No college experience is complete without a backpack. Unless you’re taking online classes, in which case why are you even on campus?
Regardless, you’re too unique to descend to the depths of owning an iPod, right? Those are for sheep, right? Whatever, you know you have one, even if you wear black headphones to disguise it - or, if you’re in New York, to avoid getting mugged.
To kill two birds with one stone (Note: SavvyGeek in no way condones the killing of any number of birds.), pick up this iPod Backpack and you’ll be the coolest guy on campus. At least, you’ll be the coolest guy on campus wearing one of these backpacks.
It has controls on the bag itself so you can hide that little piracy-device away, plus it has the “mono strap” that is just so chic these days.
#1 - Caffeine

It doesn’t matter what your major is, what your social life is like, or how far from school you live, every college student has one thing in common: procrastination.

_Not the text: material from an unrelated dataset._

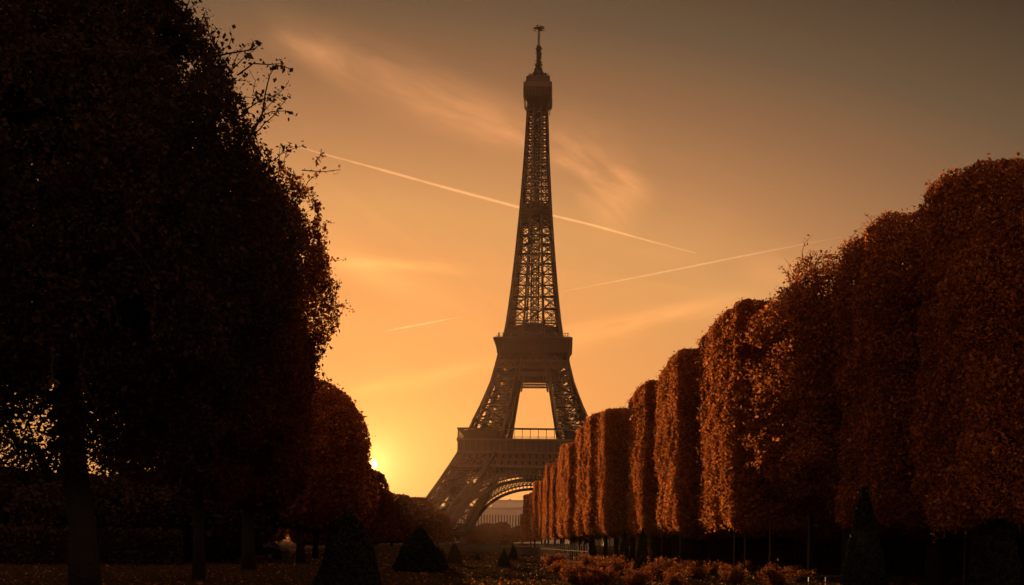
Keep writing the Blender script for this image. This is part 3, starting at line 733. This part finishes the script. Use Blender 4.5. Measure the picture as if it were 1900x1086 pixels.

Face it, you’ll be up on the last night before major essays are due scrambling through Wikipedia trying to find some sort of valid source, and you’ll just be wishing you could crash.
The solution? Not preparation, that’s for brown-nosers. Instead, just track down some of your favorite caffeine-enhanced items - Jolt, caffeine sunflower seeds, chocolate covered coffee beans, etc. - and you’ll be good to go for weeks on end.
At the very least you’ll be good to go until the semester is over, at which point you can then slip into a coma for the summer.
Final Thoughts
So there you have it. Everything you might need to enjoy this new semester.
Just remember, you’re at college for one reason: to pay exorbitant amounts of money for a little piece of paper that says you’re qualified to do something.